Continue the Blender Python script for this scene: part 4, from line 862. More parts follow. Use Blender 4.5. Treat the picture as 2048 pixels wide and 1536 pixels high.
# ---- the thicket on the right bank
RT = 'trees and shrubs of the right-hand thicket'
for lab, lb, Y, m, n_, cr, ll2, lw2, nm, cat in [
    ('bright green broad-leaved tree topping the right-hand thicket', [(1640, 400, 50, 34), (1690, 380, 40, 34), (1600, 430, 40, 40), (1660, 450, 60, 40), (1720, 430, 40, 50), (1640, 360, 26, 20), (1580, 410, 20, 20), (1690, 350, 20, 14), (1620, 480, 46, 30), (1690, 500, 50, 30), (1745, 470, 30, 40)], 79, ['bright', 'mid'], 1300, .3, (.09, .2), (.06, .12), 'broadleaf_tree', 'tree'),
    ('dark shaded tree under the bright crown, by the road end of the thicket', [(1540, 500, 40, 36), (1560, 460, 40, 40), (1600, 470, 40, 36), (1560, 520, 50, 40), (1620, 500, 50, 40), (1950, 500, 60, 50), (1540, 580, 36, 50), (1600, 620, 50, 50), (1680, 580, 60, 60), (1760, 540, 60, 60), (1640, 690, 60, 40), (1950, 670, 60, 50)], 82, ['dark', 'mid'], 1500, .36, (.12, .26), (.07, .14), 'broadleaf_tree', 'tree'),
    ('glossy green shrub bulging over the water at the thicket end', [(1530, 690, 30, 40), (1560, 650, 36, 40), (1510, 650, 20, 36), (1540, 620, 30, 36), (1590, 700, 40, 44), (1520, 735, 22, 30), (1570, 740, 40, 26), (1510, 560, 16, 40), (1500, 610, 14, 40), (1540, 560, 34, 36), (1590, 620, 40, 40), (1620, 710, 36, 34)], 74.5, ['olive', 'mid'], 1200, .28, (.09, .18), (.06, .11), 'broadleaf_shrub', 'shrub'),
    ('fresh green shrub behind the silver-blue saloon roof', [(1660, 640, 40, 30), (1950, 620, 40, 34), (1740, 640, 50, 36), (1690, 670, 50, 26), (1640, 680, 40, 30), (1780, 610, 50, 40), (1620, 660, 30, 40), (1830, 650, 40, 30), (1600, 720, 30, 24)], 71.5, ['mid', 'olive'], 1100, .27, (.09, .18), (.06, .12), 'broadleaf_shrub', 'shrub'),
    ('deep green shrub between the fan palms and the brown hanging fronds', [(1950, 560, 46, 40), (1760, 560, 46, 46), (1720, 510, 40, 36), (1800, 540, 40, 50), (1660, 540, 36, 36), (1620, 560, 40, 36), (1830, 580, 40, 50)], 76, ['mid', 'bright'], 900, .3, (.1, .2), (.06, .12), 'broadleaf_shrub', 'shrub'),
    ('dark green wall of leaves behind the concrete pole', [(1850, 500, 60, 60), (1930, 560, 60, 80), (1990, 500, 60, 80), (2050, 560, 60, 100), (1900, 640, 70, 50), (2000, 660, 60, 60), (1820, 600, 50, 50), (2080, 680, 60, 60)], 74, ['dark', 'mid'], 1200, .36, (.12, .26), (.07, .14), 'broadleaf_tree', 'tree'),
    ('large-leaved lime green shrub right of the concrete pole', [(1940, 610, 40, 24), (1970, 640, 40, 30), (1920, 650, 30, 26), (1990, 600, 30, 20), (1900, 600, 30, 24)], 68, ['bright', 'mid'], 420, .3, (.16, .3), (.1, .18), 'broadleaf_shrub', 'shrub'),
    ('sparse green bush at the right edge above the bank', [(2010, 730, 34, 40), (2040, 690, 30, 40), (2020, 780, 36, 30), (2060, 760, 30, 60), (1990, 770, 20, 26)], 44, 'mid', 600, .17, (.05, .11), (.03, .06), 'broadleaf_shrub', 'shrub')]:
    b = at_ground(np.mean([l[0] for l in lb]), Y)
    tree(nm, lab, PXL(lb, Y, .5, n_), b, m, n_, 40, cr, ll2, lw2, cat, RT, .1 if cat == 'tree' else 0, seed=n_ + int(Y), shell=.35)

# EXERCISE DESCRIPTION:
Reproduce the full listing word for word.

# CORRECT RESULT:
Continue the Blender Python script for this scene: part 4, from line 862. More parts follow. Use Blender 4.5. Treat the picture as 2048 pixels wide and 1536 pixels high.
# ---- the thicket on the right bank
RT = 'trees and shrubs of the right-hand thicket'
for lab, lb, Y, m, n_, cr, ll2, lw2, nm, cat in [
    ('bright green broad-leaved tree topping the right-hand thicket', [(1640, 400, 50, 34), (1690, 380, 40, 34), (1600, 430, 40, 40), (1660, 450, 60, 40), (1720, 430, 40, 50), (1640, 360, 26, 20), (1580, 410, 20, 20), (1690, 350, 20, 14), (1620, 480, 46, 30), (1690, 500, 50, 30), (1745, 470, 30, 40)], 79, ['bright', 'mid'], 1300, .3, (.09, .2), (.06, .12), 'broadleaf_tree', 'tree'),
    ('dark shaded tree under the bright crown, by the road end of the thicket', [(1540, 500, 40, 36), (1560, 460, 40, 40), (1600, 470, 40, 36), (1560, 520, 50, 40), (1620, 500, 50, 40), (1950, 500, 60, 50), (1540, 580, 36, 50), (1600, 620, 50, 50), (1680, 580, 60, 60), (1760, 540, 60, 60), (1640, 690, 60, 40), (1950, 670, 60, 50)], 82, ['dark', 'mid'], 1500, .36, (.12, .26), (.07, .14), 'broadleaf_tree', 'tree'),
    ('glossy green shrub bulging over the water at the thicket end', [(1530, 690, 30, 40), (1560, 650, 36, 40), (1510, 650, 20, 36), (1540, 620, 30, 36), (1590, 700, 40, 44), (1520, 735, 22, 30), (1570, 740, 40, 26), (1510, 560, 16, 40), (1500, 610, 14, 40), (1540, 560, 34, 36), (1590, 620, 40, 40), (1620, 710, 36, 34)], 74.5, ['olive', 'mid'], 1200, .28, (.09, .18), (.06, .11), 'broadleaf_shrub', 'shrub'),
    ('fresh green shrub behind the silver-blue saloon roof', [(1660, 640, 40, 30), (1950, 620, 40, 34), (1740, 640, 50, 36), (1690, 670, 50, 26), (1640, 680, 40, 30), (1780, 610, 50, 40), (1620, 660, 30, 40), (1830, 650, 40, 30), (1600, 720, 30, 24)], 71.5, ['mid', 'olive'], 1100, .27, (.09, .18), (.06, .12), 'broadleaf_shrub', 'shrub'),
    ('deep green shrub between the fan palms and the brown hanging fronds', [(1950, 560, 46, 40), (1760, 560, 46, 46), (1720, 510, 40, 36), (1800, 540, 40, 50), (1660, 540, 36, 36), (1620, 560, 40, 36), (1830, 580, 40, 50)], 76, ['mid', 'bright'], 900, .3, (.1, .2), (.06, .12), 'broadleaf_shrub', 'shrub'),
    ('dark green wall of leaves behind the concrete pole', [(1850, 500, 60, 60), (1930, 560, 60, 80), (1990, 500, 60, 80), (2050, 560, 60, 100), (1900, 640, 70, 50), (2000, 660, 60, 60), (1820, 600, 50, 50), (2080, 680, 60, 60)], 74, ['dark', 'mid'], 1200, .36, (.12, .26), (.07, .14), 'broadleaf_tree', 'tree'),
    ('large-leaved lime green shrub right of the concrete pole', [(1940, 610, 40, 24), (1970, 640, 40, 30), (1920, 650, 30, 26), (1990, 600, 30, 20), (1900, 600, 30, 24)], 68, ['bright', 'mid'], 420, .3, (.16, .3), (.1, .18), 'broadleaf_shrub', 'shrub'),
    ('sparse green bush at the right edge above the bank', [(2010, 730, 34, 40), (2040, 690, 30, 40), (2020, 780, 36, 30), (2060, 760, 30, 60), (1990, 770, 20, 26)], 44, 'mid', 600, .17, (.05, .11), (.03, .06), 'broadleaf_shrub', 'shrub')]:
    b = at_ground(np.mean([l[0] for l in lb]), Y)
    tree(nm, lab, PXL(lb, Y, .5, n_), b, m, n_, 40, cr, ll2, lw2, cat, RT, .1 if cat == 'tree' else 0, seed=n_ + int(Y), shell=.35)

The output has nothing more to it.